━━━━━ INFORMATION SHOWN

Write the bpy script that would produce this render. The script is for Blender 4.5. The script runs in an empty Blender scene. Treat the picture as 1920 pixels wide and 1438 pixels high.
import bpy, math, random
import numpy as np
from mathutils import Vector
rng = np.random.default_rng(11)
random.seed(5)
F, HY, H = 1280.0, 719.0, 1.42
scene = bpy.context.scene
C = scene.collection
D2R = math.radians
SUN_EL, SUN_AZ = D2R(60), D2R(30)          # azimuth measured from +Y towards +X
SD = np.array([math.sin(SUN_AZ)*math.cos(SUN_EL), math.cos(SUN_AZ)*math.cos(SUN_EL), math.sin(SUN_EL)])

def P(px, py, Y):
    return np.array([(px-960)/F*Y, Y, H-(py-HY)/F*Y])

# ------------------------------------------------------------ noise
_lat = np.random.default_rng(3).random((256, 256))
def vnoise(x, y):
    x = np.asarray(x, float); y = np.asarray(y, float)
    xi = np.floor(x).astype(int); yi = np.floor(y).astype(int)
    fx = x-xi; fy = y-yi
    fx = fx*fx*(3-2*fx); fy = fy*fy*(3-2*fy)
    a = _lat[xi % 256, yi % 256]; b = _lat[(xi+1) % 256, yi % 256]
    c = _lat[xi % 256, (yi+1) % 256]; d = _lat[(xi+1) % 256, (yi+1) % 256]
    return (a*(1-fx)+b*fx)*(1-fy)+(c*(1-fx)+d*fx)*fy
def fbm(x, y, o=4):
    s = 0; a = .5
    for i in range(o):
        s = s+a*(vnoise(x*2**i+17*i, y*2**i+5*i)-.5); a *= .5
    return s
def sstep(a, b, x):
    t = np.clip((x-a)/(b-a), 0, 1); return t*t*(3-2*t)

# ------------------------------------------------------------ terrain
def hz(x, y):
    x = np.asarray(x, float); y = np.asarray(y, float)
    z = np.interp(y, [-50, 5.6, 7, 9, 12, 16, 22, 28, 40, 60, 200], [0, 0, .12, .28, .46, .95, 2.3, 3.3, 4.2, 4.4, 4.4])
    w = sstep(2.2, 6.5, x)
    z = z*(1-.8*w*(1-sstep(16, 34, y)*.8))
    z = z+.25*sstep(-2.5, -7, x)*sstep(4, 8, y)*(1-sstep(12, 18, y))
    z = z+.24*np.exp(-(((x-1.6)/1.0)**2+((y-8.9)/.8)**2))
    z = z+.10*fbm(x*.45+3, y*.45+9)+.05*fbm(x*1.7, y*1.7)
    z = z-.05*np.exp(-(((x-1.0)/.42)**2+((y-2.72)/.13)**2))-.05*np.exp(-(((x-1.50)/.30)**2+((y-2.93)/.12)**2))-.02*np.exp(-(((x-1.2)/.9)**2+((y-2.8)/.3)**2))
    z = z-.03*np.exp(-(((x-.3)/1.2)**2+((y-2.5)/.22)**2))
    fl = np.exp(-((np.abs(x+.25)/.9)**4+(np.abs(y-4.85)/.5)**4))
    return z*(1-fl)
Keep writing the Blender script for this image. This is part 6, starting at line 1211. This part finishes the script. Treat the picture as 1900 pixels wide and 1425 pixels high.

━━━━━━━━━━

Reproduce the whole listing word for word.

# THE REPLY
Write the bpy script that would produce this render. The script is for Blender 4.5. The script runs in an empty Blender scene. Treat the picture as 1920 pixels wide and 1438 pixels high.
import bpy, math, random
import numpy as np
from mathutils import Vector
rng = np.random.default_rng(11)
random.seed(5)
F, HY, H = 1280.0, 719.0, 1.42
scene = bpy.context.scene
C = scene.collection
D2R = math.radians
SUN_EL, SUN_AZ = D2R(60), D2R(30)          # azimuth measured from +Y towards +X
SD = np.array([math.sin(SUN_AZ)*math.cos(SUN_EL), math.cos(SUN_AZ)*math.cos(SUN_EL), math.sin(SUN_EL)])

def P(px, py, Y):
    return np.array([(px-960)/F*Y, Y, H-(py-HY)/F*Y])

# ------------------------------------------------------------ noise
_lat = np.random.default_rng(3).random((256, 256))
def vnoise(x, y):
    x = np.asarray(x, float); y = np.asarray(y, float)
    xi = np.floor(x).astype(int); yi = np.floor(y).astype(int)
    fx = x-xi; fy = y-yi
    fx = fx*fx*(3-2*fx); fy = fy*fy*(3-2*fy)
    a = _lat[xi % 256, yi % 256]; b = _lat[(xi+1) % 256, yi % 256]
    c = _lat[xi % 256, (yi+1) % 256]; d = _lat[(xi+1) % 256, (yi+1) % 256]
    return (a*(1-fx)+b*fx)*(1-fy)+(c*(1-fx)+d*fx)*fy
def fbm(x, y, o=4):
    s = 0; a = .5
    for i in range(o):
        s = s+a*(vnoise(x*2**i+17*i, y*2**i+5*i)-.5); a *= .5
    return s
def sstep(a, b, x):
    t = np.clip((x-a)/(b-a), 0, 1); return t*t*(3-2*t)

# ------------------------------------------------------------ terrain
def hz(x, y):
    x = np.asarray(x, float); y = np.asarray(y, float)
    z = np.interp(y, [-50, 5.6, 7, 9, 12, 16, 22, 28, 40, 60, 200], [0, 0, .12, .28, .46, .95, 2.3, 3.3, 4.2, 4.4, 4.4])
    w = sstep(2.2, 6.5, x)
    z = z*(1-.8*w*(1-sstep(16, 34, y)*.8))
    z = z+.25*sstep(-2.5, -7, x)*sstep(4, 8, y)*(1-sstep(12, 18, y))
    z = z+.24*np.exp(-(((x-1.6)/1.0)**2+((y-8.9)/.8)**2))
    z = z+.10*fbm(x*.45+3, y*.45+9)+.05*fbm(x*1.7, y*1.7)
    z = z-.05*np.exp(-(((x-1.0)/.42)**2+((y-2.72)/.13)**2))-.05*np.exp(-(((x-1.50)/.30)**2+((y-2.93)/.12)**2))-.02*np.exp(-(((x-1.2)/.9)**2+((y-2.8)/.3)**2))
    z = z-.03*np.exp(-(((x-.3)/1.2)**2+((y-2.5)/.22)**2))
    fl = np.exp(-((np.abs(x+.25)/.9)**4+(np.abs(y-4.85)/.5)**4))
    return z*(1-fl)
Keep writing the Blender script for this image. This is part 6, starting at line 1211. This part finishes the script. Treat the picture as 1900 pixels wide and 1425 pixels high.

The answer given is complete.